Directions for this task: Every record that follows should be printed verbatim.

3D scene scripts:
%%

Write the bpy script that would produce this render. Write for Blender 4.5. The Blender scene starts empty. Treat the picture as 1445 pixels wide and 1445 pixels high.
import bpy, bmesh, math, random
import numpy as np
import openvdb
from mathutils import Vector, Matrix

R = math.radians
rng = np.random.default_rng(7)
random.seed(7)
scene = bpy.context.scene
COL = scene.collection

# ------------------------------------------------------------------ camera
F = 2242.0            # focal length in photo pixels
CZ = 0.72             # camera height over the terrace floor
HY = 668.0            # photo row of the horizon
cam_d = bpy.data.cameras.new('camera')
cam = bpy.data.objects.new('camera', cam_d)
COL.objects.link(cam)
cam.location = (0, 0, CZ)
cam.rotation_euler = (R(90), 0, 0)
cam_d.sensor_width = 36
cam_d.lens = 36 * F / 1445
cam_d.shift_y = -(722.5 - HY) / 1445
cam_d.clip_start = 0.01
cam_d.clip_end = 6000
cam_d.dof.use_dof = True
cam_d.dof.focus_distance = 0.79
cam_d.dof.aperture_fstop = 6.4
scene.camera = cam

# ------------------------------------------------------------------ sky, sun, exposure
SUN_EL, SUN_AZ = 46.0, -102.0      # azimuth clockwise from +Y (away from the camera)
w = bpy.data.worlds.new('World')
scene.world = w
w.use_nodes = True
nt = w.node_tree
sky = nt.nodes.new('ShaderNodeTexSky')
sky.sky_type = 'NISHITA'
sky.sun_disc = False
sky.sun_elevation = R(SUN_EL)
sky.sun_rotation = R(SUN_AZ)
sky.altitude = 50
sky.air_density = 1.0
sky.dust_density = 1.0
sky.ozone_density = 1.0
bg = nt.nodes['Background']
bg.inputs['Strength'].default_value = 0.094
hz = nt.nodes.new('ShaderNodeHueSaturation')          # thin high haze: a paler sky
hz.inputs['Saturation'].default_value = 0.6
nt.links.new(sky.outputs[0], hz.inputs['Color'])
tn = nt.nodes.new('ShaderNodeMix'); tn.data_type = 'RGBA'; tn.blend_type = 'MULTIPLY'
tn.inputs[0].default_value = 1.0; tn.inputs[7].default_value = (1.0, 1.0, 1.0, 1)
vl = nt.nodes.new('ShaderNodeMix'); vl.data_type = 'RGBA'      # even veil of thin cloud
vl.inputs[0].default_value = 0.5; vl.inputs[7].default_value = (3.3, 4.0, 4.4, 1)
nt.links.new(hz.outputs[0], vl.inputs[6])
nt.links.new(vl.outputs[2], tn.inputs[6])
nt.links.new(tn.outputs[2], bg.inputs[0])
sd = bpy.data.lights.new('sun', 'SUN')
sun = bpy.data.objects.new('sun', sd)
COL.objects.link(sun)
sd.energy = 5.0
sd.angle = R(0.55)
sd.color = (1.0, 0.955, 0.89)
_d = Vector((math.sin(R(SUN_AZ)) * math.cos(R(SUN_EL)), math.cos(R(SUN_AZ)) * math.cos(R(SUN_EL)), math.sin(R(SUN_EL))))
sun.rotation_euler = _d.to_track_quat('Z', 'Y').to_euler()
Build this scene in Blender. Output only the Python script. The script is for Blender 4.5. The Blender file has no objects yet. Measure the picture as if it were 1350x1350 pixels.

%%

Exercise solution:
Write the bpy script that would produce this render. Write for Blender 4.5. The Blender scene starts empty. Treat the picture as 1445 pixels wide and 1445 pixels high.
import bpy, bmesh, math, random
import numpy as np
import openvdb
from mathutils import Vector, Matrix

R = math.radians
rng = np.random.default_rng(7)
random.seed(7)
scene = bpy.context.scene
COL = scene.collection

# ------------------------------------------------------------------ camera
F = 2242.0            # focal length in photo pixels
CZ = 0.72             # camera height over the terrace floor
HY = 668.0            # photo row of the horizon
cam_d = bpy.data.cameras.new('camera')
cam = bpy.data.objects.new('camera', cam_d)
COL.objects.link(cam)
cam.location = (0, 0, CZ)
cam.rotation_euler = (R(90), 0, 0)
cam_d.sensor_width = 36
cam_d.lens = 36 * F / 1445
cam_d.shift_y = -(722.5 - HY) / 1445
cam_d.clip_start = 0.01
cam_d.clip_end = 6000
cam_d.dof.use_dof = True
cam_d.dof.focus_distance = 0.79
cam_d.dof.aperture_fstop = 6.4
scene.camera = cam

# ------------------------------------------------------------------ sky, sun, exposure
SUN_EL, SUN_AZ = 46.0, -102.0      # azimuth clockwise from +Y (away from the camera)
w = bpy.data.worlds.new('World')
scene.world = w
w.use_nodes = True
nt = w.node_tree
sky = nt.nodes.new('ShaderNodeTexSky')
sky.sky_type = 'NISHITA'
sky.sun_disc = False
sky.sun_elevation = R(SUN_EL)
sky.sun_rotation = R(SUN_AZ)
sky.altitude = 50
sky.air_density = 1.0
sky.dust_density = 1.0
sky.ozone_density = 1.0
bg = nt.nodes['Background']
bg.inputs['Strength'].default_value = 0.094
hz = nt.nodes.new('ShaderNodeHueSaturation')          # thin high haze: a paler sky
hz.inputs['Saturation'].default_value = 0.6
nt.links.new(sky.outputs[0], hz.inputs['Color'])
tn = nt.nodes.new('ShaderNodeMix'); tn.data_type = 'RGBA'; tn.blend_type = 'MULTIPLY'
tn.inputs[0].default_value = 1.0; tn.inputs[7].default_value = (1.0, 1.0, 1.0, 1)
vl = nt.nodes.new('ShaderNodeMix'); vl.data_type = 'RGBA'      # even veil of thin cloud
vl.inputs[0].default_value = 0.5; vl.inputs[7].default_value = (3.3, 4.0, 4.4, 1)
nt.links.new(hz.outputs[0], vl.inputs[6])
nt.links.new(vl.outputs[2], tn.inputs[6])
nt.links.new(tn.outputs[2], bg.inputs[0])
sd = bpy.data.lights.new('sun', 'SUN')
sun = bpy.data.objects.new('sun', sd)
COL.objects.link(sun)
sd.energy = 5.0
sd.angle = R(0.55)
sd.color = (1.0, 0.955, 0.89)
_d = Vector((math.sin(R(SUN_AZ)) * math.cos(R(SUN_EL)), math.cos(R(SUN_AZ)) * math.cos(R(SUN_EL)), math.sin(R(SUN_EL))))
sun.rotation_euler = _d.to_track_quat('Z', 'Y').to_euler()
Build this scene in Blender. Output only the Python script. The script is for Blender 4.5. The Blender file has no objects yet. Measure the picture as if it were 1350x1350 pixels.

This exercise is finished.